I learned about the starvation of the Warsaw Ghetto on a reporting trip to Poland two years ago, when I visited one of the three remaining fragments of the ghetto wall in what is now an upscale apartment building’s parking lot. Staring at the battered red brick with rusted barbed wire on top, I couldn’t fathom how the non-Jewish population of Warsaw could ignore their gaunt neighbors, starving inside. 

Yet today, we are perilously close to repeating that feat of willful blindness. Mainstream American Jewish institutions have been largely silent about the threat of mass starvation in Gaza. The U.S. government has so far taken only small steps toward pushing Israel toward ensuring Palestinian civilians have adequate access to food, although officials have broadly decried Israel’s efforts to provide aid and food as inadequate.

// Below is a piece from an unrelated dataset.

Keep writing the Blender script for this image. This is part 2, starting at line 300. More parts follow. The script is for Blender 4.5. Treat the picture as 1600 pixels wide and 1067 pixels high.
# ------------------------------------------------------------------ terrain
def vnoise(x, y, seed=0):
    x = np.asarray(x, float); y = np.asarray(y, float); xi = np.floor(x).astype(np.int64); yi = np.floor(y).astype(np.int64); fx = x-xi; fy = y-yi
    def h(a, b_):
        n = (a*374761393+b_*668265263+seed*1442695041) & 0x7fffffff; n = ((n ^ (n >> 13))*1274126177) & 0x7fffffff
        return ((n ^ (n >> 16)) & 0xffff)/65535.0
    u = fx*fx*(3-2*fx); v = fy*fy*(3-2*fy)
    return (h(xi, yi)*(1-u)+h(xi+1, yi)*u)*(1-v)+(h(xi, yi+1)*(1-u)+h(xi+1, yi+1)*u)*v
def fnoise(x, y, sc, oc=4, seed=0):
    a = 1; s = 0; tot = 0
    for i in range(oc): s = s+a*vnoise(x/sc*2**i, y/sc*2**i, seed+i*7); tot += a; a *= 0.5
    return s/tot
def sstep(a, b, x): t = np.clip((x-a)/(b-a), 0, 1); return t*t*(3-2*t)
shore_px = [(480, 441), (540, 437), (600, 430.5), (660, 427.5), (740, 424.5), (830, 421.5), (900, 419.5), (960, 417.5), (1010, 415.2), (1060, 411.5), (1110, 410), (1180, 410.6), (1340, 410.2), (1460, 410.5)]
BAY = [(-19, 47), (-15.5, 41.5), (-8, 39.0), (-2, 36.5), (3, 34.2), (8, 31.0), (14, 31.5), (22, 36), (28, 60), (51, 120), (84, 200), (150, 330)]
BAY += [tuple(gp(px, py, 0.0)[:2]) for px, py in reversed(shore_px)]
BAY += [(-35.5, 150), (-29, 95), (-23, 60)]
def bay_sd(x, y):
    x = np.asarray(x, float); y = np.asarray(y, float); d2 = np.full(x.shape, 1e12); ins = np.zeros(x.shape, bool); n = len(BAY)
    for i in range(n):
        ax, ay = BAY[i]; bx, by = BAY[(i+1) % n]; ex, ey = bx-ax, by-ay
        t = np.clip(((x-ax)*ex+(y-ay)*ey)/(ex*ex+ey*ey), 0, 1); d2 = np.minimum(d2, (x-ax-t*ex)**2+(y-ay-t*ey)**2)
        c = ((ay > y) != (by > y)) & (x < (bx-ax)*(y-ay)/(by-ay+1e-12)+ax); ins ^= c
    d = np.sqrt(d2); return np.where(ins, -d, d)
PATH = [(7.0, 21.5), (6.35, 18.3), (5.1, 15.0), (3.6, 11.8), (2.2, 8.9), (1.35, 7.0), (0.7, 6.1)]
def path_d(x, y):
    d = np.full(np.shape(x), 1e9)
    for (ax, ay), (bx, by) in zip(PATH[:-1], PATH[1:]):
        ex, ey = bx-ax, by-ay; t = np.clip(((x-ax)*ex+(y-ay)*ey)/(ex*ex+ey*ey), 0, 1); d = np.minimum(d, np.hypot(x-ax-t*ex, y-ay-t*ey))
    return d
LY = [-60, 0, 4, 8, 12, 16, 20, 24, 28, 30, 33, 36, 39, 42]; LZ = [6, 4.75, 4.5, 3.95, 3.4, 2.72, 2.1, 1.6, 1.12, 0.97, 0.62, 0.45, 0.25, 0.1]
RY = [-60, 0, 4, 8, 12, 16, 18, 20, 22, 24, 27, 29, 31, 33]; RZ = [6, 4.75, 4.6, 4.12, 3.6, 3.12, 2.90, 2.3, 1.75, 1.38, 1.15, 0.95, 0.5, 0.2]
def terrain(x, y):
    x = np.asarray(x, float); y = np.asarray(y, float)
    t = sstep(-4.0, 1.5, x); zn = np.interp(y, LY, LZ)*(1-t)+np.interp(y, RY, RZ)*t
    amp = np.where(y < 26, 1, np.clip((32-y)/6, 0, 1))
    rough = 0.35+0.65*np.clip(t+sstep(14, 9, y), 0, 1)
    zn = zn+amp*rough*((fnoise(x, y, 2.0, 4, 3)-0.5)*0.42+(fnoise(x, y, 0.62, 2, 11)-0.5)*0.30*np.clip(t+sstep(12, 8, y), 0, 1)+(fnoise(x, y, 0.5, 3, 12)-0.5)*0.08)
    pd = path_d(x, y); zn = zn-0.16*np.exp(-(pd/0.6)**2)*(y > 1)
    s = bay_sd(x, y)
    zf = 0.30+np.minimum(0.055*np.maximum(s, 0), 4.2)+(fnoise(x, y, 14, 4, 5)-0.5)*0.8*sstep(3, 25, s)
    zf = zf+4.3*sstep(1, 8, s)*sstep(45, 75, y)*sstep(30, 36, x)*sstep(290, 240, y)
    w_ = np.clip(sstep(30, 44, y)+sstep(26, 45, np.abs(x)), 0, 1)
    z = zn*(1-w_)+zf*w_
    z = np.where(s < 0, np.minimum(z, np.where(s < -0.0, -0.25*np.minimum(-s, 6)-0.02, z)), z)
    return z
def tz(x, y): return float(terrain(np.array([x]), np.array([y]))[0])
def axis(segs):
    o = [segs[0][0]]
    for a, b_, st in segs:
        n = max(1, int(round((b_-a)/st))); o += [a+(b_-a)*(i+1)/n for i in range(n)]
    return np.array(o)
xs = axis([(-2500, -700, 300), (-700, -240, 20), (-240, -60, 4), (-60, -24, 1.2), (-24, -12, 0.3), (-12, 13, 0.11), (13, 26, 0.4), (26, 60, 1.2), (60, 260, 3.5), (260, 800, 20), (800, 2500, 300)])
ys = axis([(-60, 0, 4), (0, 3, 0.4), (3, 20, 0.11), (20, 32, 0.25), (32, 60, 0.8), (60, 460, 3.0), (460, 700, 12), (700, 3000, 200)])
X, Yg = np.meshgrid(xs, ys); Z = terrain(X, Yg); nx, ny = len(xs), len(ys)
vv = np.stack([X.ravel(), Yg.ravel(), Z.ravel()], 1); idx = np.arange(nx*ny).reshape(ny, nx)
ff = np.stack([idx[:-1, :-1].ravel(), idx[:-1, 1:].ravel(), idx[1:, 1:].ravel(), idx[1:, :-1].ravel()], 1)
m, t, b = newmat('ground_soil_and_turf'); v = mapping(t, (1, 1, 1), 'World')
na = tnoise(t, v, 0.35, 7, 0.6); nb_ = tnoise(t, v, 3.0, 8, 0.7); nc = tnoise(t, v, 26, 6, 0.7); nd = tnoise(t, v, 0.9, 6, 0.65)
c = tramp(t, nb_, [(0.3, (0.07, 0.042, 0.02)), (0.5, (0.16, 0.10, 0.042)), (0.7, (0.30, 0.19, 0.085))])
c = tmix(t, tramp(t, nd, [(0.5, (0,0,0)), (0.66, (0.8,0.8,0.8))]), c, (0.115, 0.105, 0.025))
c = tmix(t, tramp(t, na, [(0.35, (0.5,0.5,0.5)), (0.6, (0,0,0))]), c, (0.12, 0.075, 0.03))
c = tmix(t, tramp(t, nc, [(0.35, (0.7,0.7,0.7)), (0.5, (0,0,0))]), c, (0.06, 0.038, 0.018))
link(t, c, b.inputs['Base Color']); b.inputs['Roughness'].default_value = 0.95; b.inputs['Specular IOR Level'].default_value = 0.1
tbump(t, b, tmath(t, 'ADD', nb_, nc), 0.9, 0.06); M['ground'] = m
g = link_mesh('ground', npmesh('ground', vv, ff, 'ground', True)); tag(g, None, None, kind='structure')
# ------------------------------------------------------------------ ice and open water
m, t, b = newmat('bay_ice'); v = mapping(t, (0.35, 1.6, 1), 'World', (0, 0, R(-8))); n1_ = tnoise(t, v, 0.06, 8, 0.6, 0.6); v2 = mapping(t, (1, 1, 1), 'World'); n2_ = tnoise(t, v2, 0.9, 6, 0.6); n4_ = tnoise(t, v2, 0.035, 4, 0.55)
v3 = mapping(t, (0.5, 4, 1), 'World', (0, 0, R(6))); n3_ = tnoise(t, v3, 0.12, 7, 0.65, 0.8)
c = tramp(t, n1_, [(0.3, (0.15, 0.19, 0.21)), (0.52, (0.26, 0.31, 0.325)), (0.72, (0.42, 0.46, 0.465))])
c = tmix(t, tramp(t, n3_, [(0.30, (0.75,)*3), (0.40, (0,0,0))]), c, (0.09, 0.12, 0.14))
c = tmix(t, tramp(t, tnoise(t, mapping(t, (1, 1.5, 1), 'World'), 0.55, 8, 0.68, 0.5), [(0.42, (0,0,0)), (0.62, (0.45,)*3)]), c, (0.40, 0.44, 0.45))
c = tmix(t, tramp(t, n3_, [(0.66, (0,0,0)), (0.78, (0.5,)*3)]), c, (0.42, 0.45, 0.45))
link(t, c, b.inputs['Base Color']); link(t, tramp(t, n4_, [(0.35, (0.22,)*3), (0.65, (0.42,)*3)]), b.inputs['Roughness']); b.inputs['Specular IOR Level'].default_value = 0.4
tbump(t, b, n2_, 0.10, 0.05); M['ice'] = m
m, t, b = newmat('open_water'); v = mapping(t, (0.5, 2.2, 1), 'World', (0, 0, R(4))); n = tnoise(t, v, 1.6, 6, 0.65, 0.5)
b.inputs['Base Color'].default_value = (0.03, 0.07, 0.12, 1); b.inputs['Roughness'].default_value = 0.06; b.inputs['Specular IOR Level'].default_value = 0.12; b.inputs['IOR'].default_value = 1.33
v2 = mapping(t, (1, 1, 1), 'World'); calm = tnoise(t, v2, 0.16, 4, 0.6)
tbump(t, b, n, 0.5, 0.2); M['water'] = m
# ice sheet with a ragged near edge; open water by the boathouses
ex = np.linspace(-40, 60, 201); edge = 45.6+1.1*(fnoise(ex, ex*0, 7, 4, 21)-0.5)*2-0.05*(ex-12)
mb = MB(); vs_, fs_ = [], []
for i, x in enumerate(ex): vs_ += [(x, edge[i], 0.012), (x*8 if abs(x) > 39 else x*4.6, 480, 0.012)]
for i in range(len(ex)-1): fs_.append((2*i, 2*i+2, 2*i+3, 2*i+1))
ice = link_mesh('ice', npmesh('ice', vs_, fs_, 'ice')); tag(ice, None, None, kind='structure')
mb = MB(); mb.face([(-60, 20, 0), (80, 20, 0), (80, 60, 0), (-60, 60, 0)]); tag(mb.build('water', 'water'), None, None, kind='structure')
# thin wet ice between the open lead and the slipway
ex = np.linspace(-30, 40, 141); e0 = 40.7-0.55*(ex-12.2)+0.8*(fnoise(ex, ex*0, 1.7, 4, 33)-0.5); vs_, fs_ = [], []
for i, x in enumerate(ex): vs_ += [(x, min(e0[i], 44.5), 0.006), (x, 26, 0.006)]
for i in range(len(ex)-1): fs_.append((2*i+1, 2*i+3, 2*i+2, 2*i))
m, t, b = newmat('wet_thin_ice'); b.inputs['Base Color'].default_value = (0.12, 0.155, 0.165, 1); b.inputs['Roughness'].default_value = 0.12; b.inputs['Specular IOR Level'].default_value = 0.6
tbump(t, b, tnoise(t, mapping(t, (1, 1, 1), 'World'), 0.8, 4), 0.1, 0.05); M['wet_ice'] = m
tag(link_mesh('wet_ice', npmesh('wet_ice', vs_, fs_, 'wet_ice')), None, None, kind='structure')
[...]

Photos proliferate on social media of “bread” that Gazans have baked with donkey and pigeon feed, due to a lack of flour. Palestinians are eating grass and drinking polluted water. Those most at risk of dying of starvation are children, particularly newborns. According to the U.N., more than 15% of northern Gazan children between 6 and 23 months old are “acutely malnourished.” The heads of the World Food Bank and the World Health Organization all agree that famine is “imminent.”

If we cannot unite against children starving to death, then we are long past the point of any pretense of moral leadership. Even before this morning’s devastating deaths, the evidence was overwhelming that Gazans are dying for lack of food. Their desperation is acute, and so should be our urgency to make sure they are fed.